Components of Balance of Payments

Components of Balance of Payments

The BoP account has three main components:
· The Current Account
· The Capital Account
· Official Reserves

The Current Account

Trade in Goods

The current account records all the income related flows. These flows could arise on account of trade in goods and services and transfer payments among countries. Trade in goods consists of exports and imports.
As explained earlier, a country’s export i.e., sales of goods to resident of another country, are a source of reserves. Similarly, a country’s imports i.e. , purchases of goods from another country are a use of reserves
Thus, they enter on the credit and the debit side of the BoP account respectively.

Trade in Services

Trade in services consists of payments and receipts on account of interest, dividend, professional services, income on assets like patents and copyrights, tourism, transport, insurance, income from other physical property, banking and other financial services, consultancy services and other factor services involving residents of two countries.

Transfer Payments

Transfer payments include all unilateral transfers, i.e., transfers without any corresponding exchange of goods and services. Examples are remittances and gifts to friends and relatives, private donations, scholarships, inter-governmental aids and grants, and pension.

The Capital Account

The capital account records movements on account of international purchase or sale of assets.

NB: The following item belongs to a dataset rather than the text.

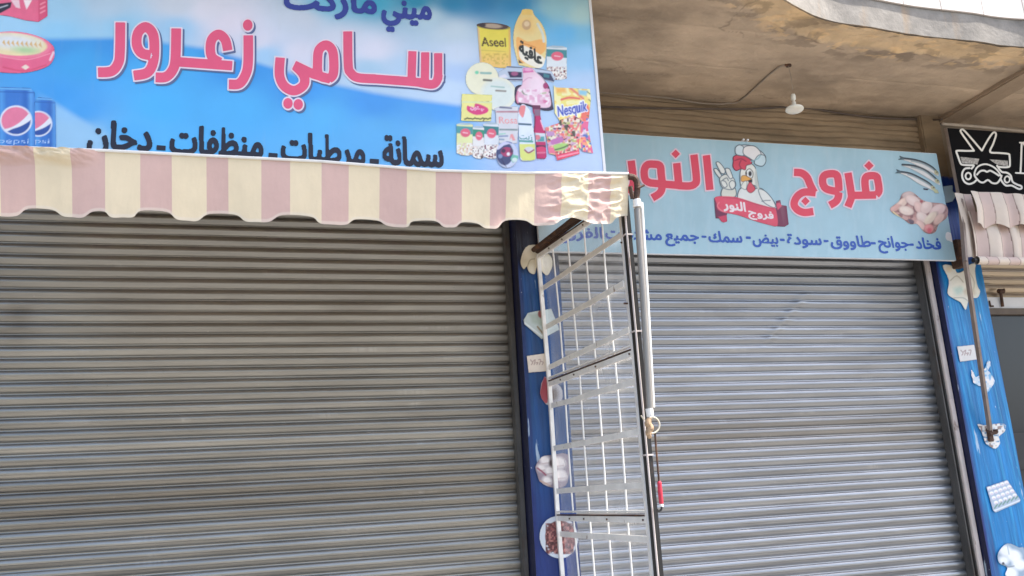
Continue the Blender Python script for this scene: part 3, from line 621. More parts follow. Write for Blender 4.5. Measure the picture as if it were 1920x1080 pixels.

Assets include any form in which wealth may be held – money held as cash or in the form of bank deposits, shares, debentures, other debt instruments, real estate, land, factories, antiques, etc.
Any purchase of a foreign asset by a resident is entered as a debit item in that country’s BoP account, while any purchase by a foreign resident of a domestic asset is recorded as a credit item.

Official Reserves

Official reserves include gold, reserves of convertible foreign currencies; SDR’s and balances with the IMF, which is the means of international payment.
Foreign currencies may be held in the form of balances with foreign central banks, or as foreign government securities.
The official reserves account reflects the amount of these ‘means of international payment’ acquired or lost during the period for which the BoP account is constructed.